Musikindustrie unterliegt Heise Zeitschriften Verlag im Verfahren "AnyDVD"

Bundesverfassungsgericht

Beschluss v. 15.12.2011 - Az.: 1 BvR 1248/11

Leitsatz

Die Verlinkung auf die Software "AnyDVD" in einem Artikel von Heise online begründet keinen Unterlassungsanspruch. Die Meinungs- und Pressefreiheit überwiegt wegen des informationsverschaffenden Charakters der Linksetzung.

Sachverhalt

Die Klägerinnen waren Inhaberinnen von Bild- und Tonträgerrechten an Musik-CDs und -DVDs.

Der Beklagte war der Heise Zeitschriften Verlag.

Er hatte in einem Artikel über die Software "AnyDVD", die kopiergeschützte CDs vervielfältigen konnte, berichtet. In dem Artikel wurde erwähnt, dass die Umgehung von Kopierschutzsoftware verboten sei.

Über einen Link in diesem Artikel gelangte der Leser auf die Webseite des Unternehmens, das die Software "AnyDVD" anbot.

Die Klägerinnen nahmen den Beklagten auf Unterlassung in Anspruch, weil der Beklagte den Lesern mit der Linksetzung einen Weg zur Umgehung der Kopierschutzsoftware, welche sie bei ihren Musik-CDs und -DVDs einsetze, aufzeige.

Entscheidungsgründe

Das Bundesverfassungsgericht nahm die Verfassungsbeschwerde nicht zur Entscheidung an, da der Bundesgerichtshof in rechtlich nicht zu beanstandender Weise einen Unterlassungsanspruch der Klägerinnen abgelehnt habe.
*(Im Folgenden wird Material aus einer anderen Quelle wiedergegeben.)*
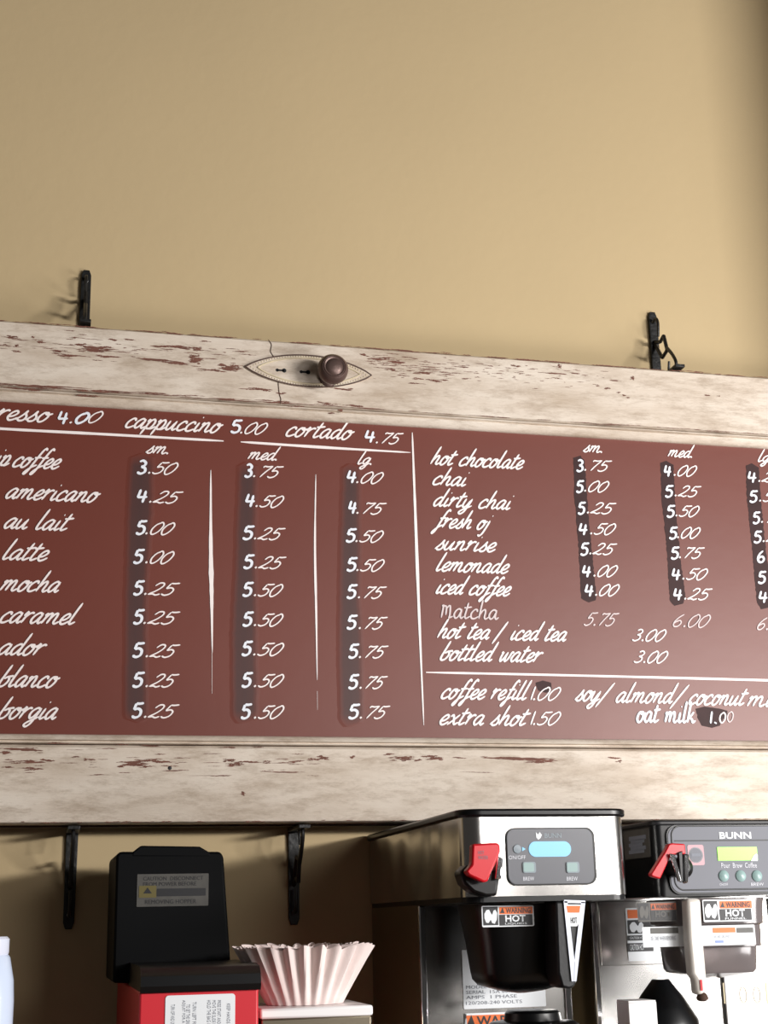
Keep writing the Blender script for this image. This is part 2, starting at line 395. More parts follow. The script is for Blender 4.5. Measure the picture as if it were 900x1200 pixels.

Das Setzen eines Links in einem Online-Artikel sei wegen seiner Einbettung in eine pressetypische Stellungnahme neben der Pressefreiheit auch der Meinungsfreiheit zu unterstellen. Es sei Teil des meinungsbildenden Diskussionsprozesses, sich und andere auch über Stellungnahmen Dritter zu informieren. Die Pressefreiheit schütze auch die bloß technische Verbreitung von Äußerungen Dritter selbst, soweit damit keine eigene Meinungsäußerung des Verbreiters verbunden sei.

Die Meinungs- und Pressefreiheit des Beklagten überwiege insbesondere deswegen, weil die Linksetzung nicht auf eine technische Dienstleistung zu reduzieren und dadurch isoliert zu betrachten sei, sondern wegen ihres informationsverschaffenden Charakters am grundrechtlichen Schutz teilhabe.

Grundsätzlich dürfe auch über Äußerungen, die in rechtswidriger Weise Persönlichkeitsrechte Dritter beeinträchtigten, berichtet werden, wenn ein überwiegendes Informationsinteresse bestehe. Ein solches könne auch gegeben sein, wenn die Berichterstattung unzweifelhaft rechtswidrige Äußerungen zum Gegenstand habe. Gerade die Schwere des in Frage stehenden Verstoßes könne ein besonderes Informationsinteresse begründen.

Demgegenüber sei nicht ersichtlich, dass der Eingriff in die urheberrechtlichen Befugnisse der Klägerinnen durch die Setzung des Links vertieft worden sei. Denn für den durchschnittlichen Internetnutzer sei es bereits aufgrund der Angabe des Namens des Herstellerunternehmens mit Hilfe von Suchmaschinen ohne weiteres möglich gewesen, dessen Internetauftritt aufzufinden.